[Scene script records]
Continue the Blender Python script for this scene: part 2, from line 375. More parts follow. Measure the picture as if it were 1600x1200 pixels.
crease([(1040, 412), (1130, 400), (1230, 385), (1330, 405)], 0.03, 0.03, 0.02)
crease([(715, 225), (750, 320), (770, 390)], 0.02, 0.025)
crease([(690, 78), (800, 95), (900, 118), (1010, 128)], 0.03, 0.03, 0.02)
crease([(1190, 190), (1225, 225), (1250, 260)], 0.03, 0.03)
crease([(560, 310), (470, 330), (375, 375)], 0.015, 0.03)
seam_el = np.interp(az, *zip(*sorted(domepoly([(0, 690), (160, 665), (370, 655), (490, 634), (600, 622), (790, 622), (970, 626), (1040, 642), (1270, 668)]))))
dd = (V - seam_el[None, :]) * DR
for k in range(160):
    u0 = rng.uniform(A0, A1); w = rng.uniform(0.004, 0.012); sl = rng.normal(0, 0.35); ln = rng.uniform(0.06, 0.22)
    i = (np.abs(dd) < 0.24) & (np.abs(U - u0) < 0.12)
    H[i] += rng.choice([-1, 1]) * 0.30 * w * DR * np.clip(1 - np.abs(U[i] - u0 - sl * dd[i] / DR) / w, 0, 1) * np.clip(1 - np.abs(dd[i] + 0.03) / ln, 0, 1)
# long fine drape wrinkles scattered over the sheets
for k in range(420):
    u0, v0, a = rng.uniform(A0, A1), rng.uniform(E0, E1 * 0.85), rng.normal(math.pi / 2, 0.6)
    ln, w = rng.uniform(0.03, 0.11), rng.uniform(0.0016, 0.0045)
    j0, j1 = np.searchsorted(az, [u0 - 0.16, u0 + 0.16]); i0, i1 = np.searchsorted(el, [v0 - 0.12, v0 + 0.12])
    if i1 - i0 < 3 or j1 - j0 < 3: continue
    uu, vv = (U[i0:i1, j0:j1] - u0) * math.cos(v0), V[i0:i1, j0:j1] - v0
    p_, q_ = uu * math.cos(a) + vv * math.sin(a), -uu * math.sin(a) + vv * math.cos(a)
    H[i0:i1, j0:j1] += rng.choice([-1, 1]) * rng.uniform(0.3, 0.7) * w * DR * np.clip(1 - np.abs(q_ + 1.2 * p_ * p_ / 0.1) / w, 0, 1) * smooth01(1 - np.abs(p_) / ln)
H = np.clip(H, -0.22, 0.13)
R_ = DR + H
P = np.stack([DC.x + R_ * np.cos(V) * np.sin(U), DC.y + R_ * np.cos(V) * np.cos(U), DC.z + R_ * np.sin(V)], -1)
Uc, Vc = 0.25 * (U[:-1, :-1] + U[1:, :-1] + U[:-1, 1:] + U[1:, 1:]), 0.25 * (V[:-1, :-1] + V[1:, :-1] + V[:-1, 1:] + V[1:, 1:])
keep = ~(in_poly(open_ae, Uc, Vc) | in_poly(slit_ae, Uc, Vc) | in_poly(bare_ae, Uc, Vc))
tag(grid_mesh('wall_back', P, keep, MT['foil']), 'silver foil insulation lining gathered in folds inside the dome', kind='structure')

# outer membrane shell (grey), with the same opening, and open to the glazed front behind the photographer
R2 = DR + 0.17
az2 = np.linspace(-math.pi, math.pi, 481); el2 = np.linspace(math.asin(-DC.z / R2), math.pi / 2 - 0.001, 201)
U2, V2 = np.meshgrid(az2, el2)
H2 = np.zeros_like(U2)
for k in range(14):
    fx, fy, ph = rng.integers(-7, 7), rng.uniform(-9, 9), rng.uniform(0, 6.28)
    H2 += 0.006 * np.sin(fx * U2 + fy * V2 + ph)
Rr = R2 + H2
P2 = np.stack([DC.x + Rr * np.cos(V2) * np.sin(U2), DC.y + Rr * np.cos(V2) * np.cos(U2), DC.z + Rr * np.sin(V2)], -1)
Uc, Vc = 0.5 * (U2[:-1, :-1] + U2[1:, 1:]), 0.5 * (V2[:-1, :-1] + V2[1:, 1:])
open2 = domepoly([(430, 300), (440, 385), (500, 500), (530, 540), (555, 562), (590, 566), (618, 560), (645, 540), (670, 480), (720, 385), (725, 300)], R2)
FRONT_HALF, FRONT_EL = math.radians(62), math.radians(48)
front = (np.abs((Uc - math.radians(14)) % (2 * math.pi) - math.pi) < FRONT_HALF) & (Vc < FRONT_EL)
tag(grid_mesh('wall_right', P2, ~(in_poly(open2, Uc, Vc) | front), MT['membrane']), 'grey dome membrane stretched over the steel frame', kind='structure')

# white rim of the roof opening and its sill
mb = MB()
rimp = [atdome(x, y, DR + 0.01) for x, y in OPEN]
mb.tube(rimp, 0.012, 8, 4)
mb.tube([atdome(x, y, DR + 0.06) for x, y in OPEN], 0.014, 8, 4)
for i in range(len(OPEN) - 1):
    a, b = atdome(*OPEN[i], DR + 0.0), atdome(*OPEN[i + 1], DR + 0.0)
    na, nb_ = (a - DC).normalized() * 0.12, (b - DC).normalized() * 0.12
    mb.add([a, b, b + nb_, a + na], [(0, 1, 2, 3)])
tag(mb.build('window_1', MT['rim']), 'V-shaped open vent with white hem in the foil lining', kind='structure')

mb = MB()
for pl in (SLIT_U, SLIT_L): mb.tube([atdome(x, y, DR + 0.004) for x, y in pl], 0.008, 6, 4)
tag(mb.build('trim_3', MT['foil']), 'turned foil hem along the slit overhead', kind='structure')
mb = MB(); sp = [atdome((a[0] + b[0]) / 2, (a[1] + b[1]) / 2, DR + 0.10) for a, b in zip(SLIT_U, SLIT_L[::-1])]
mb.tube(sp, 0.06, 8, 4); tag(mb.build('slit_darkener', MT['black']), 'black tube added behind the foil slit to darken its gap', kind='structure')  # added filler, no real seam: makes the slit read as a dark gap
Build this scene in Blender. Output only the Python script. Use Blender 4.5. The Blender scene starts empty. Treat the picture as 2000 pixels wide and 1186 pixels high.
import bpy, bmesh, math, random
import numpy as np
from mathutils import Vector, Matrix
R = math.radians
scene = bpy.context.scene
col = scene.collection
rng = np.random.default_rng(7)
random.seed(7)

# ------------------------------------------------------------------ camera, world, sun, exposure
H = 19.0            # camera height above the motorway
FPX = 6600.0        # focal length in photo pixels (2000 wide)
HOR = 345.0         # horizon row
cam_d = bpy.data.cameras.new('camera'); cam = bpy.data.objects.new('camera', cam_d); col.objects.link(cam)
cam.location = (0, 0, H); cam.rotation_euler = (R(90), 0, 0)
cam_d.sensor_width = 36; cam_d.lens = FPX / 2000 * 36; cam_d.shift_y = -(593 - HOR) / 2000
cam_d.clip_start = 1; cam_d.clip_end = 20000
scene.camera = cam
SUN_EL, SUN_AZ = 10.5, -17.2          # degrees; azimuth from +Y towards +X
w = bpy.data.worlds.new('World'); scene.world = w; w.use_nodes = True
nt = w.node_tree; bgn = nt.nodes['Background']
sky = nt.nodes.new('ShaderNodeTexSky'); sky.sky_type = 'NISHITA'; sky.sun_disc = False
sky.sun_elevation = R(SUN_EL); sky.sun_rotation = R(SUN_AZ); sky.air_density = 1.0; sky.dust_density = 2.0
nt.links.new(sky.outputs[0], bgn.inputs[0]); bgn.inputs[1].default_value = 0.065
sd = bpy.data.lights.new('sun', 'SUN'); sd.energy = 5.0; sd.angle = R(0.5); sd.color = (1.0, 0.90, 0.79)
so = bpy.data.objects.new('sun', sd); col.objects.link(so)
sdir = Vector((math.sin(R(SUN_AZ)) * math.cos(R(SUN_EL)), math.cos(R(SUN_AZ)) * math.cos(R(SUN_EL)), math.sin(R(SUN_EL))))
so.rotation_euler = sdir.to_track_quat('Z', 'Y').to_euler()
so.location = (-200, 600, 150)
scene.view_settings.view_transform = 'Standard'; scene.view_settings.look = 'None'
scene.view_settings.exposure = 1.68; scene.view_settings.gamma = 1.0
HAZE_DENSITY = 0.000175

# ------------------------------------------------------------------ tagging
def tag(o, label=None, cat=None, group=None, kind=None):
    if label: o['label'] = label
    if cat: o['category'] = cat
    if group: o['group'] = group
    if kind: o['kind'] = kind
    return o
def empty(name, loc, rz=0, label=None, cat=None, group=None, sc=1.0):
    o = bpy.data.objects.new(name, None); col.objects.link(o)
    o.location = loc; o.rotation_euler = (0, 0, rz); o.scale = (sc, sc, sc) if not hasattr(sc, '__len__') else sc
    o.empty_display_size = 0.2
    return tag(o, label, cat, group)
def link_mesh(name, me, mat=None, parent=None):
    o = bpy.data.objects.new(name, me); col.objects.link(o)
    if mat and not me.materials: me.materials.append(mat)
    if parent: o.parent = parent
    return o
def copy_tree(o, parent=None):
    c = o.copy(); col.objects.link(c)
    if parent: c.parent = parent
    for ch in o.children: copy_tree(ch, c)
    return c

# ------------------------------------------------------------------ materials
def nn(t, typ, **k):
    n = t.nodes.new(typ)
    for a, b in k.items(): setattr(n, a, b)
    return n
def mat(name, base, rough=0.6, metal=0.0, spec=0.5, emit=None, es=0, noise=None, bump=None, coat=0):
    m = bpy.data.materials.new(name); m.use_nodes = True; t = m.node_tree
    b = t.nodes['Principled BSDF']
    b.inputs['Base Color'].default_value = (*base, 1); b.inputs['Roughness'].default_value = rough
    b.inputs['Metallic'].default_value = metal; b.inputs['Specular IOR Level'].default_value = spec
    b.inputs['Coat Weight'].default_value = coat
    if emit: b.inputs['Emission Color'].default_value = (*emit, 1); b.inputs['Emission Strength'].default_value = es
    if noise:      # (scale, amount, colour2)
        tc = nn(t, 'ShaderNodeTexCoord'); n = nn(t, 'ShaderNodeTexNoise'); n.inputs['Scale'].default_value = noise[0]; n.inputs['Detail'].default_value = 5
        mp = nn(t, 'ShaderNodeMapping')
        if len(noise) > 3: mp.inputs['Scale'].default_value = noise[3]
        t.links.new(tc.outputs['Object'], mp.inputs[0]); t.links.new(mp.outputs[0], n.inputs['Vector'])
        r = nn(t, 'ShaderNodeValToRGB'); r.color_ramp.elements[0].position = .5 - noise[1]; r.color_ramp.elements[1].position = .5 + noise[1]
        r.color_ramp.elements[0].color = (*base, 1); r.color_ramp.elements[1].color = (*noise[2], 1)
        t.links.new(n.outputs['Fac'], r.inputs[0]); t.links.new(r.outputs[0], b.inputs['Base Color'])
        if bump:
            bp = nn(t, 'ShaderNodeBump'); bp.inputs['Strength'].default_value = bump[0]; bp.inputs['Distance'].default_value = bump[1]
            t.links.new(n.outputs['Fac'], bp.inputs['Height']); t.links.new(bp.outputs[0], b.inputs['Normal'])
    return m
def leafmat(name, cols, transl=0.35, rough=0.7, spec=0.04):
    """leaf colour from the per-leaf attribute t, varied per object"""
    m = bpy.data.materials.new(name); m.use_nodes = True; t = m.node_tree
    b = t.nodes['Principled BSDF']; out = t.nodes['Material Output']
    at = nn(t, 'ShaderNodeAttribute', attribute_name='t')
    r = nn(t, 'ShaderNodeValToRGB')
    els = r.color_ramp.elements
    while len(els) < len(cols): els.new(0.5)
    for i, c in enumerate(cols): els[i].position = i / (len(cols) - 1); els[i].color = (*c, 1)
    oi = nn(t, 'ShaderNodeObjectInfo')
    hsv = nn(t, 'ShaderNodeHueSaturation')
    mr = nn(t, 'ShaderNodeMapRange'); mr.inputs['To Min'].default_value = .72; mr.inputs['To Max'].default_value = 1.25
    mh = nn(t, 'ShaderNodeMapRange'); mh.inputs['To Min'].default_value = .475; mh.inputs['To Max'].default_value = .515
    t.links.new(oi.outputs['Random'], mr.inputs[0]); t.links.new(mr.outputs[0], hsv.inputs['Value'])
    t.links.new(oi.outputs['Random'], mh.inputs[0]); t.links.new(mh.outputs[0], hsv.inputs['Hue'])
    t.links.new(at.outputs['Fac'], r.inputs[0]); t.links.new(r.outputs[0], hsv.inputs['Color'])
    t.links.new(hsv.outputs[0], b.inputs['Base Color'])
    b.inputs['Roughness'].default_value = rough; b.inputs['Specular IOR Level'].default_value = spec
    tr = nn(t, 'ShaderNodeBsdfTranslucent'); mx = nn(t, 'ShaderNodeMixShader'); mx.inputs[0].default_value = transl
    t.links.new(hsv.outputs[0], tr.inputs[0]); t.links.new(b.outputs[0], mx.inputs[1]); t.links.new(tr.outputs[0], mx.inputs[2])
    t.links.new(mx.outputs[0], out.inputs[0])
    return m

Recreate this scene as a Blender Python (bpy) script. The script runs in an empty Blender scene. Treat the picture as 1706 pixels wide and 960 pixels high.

» **WRITTEN PROBLEM**: Exactly and exclusively, reproduce the lines that start at the line containing "Build this scene" and end at the line containing "random.seed(7)", inclusive of both.

» **EXERCISE RESPONSE**:
Build this scene in Blender. Output only the Python script. Use Blender 4.5. The Blender scene starts empty. Treat the picture as 2000 pixels wide and 1186 pixels high.
import bpy, bmesh, math, random
import numpy as np
from mathutils import Vector, Matrix
R = math.radians
scene = bpy.context.scene
col = scene.collection
rng = np.random.default_rng(7)
random.seed(7)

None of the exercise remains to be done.